Scripts that build scenes
########

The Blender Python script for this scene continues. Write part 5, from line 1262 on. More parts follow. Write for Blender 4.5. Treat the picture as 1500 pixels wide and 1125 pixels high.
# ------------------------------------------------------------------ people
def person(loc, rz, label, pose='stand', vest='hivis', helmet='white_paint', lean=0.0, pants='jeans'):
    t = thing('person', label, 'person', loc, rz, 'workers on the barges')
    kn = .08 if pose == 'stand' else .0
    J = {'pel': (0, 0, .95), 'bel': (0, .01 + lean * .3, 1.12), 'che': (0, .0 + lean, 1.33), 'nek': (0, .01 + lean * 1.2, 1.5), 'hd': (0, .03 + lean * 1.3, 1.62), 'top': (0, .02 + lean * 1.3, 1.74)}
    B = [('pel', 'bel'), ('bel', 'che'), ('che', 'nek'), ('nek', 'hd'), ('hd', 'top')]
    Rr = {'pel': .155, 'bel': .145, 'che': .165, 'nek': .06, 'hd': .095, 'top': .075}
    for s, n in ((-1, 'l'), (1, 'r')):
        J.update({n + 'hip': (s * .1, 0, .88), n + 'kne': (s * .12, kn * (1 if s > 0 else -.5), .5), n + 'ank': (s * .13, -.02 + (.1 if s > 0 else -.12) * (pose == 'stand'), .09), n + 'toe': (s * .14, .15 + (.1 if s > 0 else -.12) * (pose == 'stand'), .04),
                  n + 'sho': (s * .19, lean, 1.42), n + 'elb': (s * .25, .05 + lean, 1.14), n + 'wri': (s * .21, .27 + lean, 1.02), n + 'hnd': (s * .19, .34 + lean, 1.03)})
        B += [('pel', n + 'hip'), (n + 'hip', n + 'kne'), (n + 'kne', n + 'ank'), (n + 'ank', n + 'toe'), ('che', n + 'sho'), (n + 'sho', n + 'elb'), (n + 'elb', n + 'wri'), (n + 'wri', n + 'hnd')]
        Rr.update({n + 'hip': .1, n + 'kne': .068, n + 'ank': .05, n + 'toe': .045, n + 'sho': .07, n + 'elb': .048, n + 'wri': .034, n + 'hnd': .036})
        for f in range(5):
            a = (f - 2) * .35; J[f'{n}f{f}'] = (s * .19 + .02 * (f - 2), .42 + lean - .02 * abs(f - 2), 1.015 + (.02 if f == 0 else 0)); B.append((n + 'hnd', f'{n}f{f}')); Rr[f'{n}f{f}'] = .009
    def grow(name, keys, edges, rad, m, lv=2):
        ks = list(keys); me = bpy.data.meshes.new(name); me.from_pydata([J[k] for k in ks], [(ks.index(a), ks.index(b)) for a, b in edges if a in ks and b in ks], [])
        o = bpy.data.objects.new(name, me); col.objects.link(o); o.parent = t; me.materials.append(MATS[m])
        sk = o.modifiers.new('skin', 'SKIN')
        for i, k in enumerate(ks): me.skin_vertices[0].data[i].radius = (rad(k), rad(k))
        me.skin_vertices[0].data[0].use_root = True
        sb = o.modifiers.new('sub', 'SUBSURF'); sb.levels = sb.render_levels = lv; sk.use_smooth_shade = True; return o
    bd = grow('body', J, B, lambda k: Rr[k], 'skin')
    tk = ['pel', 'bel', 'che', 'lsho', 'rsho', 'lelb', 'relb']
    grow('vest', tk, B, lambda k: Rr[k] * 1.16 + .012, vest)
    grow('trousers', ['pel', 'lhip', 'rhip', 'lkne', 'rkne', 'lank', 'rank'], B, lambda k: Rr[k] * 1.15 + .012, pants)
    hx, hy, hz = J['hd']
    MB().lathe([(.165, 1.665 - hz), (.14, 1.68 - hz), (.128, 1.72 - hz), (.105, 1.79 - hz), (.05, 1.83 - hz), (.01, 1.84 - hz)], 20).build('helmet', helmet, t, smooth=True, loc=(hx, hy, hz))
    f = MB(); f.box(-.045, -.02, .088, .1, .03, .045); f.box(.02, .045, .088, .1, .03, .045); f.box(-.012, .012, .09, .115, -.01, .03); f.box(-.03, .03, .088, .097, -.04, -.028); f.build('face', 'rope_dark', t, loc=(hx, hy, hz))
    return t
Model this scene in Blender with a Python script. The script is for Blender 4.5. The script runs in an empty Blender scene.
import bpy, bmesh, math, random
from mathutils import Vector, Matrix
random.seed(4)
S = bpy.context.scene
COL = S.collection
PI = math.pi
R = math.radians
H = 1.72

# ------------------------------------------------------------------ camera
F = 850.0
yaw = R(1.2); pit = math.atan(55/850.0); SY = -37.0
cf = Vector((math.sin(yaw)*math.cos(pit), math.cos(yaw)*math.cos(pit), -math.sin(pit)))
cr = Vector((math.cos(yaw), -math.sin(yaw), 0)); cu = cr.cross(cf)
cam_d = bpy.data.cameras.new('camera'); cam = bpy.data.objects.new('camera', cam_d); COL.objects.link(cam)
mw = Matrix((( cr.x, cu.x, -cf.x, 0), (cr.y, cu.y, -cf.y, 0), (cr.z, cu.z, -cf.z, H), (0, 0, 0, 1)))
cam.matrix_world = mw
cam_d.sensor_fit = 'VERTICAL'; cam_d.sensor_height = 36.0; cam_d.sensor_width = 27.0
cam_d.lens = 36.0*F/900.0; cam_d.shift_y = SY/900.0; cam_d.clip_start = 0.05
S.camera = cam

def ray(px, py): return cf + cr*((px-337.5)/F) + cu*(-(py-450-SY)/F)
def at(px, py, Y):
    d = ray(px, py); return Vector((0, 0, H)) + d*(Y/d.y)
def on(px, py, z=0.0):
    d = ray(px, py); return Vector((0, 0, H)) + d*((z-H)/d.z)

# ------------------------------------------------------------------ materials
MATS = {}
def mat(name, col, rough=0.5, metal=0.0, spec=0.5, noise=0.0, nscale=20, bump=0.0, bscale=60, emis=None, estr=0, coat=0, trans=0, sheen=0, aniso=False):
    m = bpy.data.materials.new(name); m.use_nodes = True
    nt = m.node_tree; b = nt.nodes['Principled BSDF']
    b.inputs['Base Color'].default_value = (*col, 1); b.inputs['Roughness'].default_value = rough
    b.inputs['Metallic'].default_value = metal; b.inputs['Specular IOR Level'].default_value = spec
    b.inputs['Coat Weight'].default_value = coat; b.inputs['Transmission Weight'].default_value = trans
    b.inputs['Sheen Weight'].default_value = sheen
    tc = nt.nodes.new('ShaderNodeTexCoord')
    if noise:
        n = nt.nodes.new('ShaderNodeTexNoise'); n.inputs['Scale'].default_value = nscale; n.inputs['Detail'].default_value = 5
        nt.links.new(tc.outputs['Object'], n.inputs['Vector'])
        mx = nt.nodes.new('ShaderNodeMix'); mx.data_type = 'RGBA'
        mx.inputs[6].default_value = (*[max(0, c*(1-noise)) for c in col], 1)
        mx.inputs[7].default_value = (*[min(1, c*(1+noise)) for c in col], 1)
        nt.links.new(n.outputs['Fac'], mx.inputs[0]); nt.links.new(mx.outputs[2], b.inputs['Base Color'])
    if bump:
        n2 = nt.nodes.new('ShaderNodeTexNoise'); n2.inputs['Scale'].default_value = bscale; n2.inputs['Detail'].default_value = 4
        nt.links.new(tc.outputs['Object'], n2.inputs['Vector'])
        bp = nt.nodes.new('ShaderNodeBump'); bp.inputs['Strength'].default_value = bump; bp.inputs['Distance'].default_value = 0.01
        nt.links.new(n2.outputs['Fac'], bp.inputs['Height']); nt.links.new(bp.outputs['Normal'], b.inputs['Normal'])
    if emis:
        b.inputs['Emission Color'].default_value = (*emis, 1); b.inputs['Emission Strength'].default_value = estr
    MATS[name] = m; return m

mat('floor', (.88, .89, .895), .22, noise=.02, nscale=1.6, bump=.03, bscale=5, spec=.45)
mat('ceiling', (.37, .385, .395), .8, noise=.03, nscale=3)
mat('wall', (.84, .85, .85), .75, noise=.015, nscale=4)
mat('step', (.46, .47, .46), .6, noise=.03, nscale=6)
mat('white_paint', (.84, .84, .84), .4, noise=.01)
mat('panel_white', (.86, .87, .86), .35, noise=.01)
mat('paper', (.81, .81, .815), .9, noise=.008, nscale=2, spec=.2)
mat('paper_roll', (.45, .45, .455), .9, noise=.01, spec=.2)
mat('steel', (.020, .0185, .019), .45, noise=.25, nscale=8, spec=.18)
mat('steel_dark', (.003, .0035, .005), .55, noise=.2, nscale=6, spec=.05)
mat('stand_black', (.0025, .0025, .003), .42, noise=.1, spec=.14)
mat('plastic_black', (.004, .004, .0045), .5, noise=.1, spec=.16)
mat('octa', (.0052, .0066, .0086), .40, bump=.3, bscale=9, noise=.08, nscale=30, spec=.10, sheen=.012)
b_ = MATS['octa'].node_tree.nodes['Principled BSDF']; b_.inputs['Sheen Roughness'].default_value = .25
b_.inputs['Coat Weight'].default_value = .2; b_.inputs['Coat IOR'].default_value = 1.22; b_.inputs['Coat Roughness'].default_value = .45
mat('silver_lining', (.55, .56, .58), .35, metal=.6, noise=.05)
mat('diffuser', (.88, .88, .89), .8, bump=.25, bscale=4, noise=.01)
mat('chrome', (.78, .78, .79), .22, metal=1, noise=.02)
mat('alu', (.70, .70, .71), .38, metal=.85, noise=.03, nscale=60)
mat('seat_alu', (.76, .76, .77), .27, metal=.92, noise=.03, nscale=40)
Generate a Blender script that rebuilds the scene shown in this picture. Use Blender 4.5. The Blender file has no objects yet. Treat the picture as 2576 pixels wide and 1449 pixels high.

########

Return the lines above, from the one containing "nscale=30, spec=.10, sheen=.012)" to the end, exactly as they stand.

**Response to this exercise**
mat('octa', (.0052, .0066, .0086), .40, bump=.3, bscale=9, noise=.08, nscale=30, spec=.10, sheen=.012)
b_ = MATS['octa'].node_tree.nodes['Principled BSDF']; b_.inputs['Sheen Roughness'].default_value = .25
b_.inputs['Coat Weight'].default_value = .2; b_.inputs['Coat IOR'].default_value = 1.22; b_.inputs['Coat Roughness'].default_value = .45
mat('silver_lining', (.55, .56, .58), .35, metal=.6, noise=.05)
mat('diffuser', (.88, .88, .89), .8, bump=.25, bscale=4, noise=.01)
mat('chrome', (.78, .78, .79), .22, metal=1, noise=.02)
mat('alu', (.70, .70, .71), .38, metal=.85, noise=.03, nscale=60)
mat('seat_alu', (.76, .76, .77), .27, metal=.92, noise=.03, nscale=40)
Generate a Blender script that rebuilds the scene shown in this picture. Use Blender 4.5. The Blender file has no objects yet. Treat the picture as 2576 pixels wide and 1449 pixels high.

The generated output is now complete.